Task brief =
Give back exactly the lines from the start of the listing to the line containing "COL = SC.collection", inclusive, and nothing beyond them.

---*---

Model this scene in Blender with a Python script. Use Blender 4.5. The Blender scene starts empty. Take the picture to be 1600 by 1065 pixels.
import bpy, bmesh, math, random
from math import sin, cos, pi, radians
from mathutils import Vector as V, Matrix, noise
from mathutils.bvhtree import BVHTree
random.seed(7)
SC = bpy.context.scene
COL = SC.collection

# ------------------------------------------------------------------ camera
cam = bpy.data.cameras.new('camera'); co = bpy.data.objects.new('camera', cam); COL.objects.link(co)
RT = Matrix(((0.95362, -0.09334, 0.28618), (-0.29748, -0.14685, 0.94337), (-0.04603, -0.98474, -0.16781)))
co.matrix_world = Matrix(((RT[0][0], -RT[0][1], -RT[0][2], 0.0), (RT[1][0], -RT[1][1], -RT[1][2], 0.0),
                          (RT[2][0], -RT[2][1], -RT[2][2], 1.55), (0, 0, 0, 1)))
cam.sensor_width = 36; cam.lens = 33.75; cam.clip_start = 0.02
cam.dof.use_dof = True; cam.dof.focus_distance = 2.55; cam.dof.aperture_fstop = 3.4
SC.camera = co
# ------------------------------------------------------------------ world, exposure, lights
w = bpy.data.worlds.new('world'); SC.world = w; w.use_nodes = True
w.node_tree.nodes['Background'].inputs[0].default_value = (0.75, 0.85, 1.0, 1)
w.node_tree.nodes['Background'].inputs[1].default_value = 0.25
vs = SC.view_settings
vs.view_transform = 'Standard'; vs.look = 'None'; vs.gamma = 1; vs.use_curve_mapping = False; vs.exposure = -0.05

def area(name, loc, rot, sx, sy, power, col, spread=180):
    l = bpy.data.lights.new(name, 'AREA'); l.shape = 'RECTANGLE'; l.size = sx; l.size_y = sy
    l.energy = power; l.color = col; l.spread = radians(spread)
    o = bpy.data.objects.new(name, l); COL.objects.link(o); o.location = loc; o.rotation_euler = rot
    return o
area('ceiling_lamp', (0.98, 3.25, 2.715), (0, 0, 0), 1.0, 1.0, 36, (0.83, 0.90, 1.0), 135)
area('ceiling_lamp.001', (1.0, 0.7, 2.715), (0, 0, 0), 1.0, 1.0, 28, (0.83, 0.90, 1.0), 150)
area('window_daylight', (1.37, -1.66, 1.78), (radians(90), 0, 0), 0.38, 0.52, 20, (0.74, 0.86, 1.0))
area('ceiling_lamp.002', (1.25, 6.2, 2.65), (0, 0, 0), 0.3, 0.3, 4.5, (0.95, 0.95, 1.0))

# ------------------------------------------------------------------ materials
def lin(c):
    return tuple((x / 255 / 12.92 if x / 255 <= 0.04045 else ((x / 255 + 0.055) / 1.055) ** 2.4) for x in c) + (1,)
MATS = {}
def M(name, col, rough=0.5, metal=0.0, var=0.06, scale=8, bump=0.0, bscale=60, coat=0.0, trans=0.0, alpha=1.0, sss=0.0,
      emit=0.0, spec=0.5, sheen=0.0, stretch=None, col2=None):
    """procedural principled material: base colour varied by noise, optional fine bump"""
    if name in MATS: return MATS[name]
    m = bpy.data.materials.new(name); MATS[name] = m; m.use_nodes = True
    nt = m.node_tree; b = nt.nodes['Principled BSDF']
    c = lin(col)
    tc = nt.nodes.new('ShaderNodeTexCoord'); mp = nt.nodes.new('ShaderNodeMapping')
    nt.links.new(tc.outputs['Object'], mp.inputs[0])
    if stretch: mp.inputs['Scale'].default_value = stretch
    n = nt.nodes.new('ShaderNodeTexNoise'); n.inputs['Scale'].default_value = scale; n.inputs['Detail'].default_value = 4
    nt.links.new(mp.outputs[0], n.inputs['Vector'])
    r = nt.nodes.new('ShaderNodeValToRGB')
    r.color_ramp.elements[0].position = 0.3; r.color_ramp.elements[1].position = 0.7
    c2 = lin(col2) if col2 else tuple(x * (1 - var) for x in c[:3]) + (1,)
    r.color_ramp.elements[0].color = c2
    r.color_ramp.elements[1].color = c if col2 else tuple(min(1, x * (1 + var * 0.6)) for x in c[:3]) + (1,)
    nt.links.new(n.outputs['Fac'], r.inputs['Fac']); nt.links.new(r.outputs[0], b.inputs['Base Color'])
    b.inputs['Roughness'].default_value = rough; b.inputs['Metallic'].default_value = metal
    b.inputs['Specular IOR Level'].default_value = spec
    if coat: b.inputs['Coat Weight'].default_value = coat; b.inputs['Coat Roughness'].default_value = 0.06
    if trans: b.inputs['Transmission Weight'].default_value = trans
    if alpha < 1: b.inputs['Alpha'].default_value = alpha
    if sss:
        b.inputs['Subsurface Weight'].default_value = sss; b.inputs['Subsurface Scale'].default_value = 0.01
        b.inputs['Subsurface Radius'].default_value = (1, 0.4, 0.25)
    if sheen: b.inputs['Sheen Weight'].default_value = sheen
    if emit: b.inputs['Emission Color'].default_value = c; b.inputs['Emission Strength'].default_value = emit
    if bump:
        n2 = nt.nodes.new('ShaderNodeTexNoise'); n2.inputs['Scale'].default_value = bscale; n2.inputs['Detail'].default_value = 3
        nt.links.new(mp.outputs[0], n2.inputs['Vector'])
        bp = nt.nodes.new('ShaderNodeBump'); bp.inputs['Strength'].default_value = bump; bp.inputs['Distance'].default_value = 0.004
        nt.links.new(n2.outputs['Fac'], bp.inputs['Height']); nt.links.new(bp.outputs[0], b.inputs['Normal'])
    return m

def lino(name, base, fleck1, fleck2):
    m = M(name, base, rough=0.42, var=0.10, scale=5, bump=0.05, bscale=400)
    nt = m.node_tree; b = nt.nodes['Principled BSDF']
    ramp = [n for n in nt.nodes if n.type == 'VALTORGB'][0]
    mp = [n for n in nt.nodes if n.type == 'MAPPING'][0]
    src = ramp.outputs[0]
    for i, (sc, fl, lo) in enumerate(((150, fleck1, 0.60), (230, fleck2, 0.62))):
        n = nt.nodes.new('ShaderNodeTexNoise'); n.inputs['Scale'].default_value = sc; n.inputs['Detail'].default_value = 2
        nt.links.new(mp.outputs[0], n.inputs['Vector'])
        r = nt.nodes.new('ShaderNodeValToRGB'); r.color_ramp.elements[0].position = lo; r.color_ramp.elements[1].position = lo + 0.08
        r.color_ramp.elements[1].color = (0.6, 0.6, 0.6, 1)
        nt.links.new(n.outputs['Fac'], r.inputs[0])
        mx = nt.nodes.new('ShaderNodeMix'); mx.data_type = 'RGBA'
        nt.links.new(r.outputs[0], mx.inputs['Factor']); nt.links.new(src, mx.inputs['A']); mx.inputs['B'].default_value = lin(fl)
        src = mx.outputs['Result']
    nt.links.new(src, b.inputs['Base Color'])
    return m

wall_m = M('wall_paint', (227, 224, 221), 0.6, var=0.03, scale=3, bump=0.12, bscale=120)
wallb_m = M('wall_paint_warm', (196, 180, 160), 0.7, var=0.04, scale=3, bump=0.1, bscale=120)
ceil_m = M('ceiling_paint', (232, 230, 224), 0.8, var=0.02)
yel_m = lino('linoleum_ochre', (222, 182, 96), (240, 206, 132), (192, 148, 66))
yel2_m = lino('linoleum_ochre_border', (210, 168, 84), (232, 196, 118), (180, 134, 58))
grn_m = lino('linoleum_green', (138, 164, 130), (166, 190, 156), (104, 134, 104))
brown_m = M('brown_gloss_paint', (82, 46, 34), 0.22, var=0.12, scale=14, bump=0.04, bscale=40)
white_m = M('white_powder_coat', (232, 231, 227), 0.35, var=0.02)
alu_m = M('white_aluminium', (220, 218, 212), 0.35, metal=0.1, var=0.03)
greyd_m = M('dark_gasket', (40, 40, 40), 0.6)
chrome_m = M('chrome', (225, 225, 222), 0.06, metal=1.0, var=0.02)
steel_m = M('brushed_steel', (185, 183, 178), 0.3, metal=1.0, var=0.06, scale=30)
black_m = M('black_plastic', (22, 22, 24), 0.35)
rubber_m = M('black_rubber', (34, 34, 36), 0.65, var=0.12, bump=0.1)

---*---

Completed task =
Model this scene in Blender with a Python script. Use Blender 4.5. The Blender scene starts empty. Take the picture to be 1600 by 1065 pixels.
import bpy, bmesh, math, random
from math import sin, cos, pi, radians
from mathutils import Vector as V, Matrix, noise
from mathutils.bvhtree import BVHTree
random.seed(7)
SC = bpy.context.scene
COL = SC.collection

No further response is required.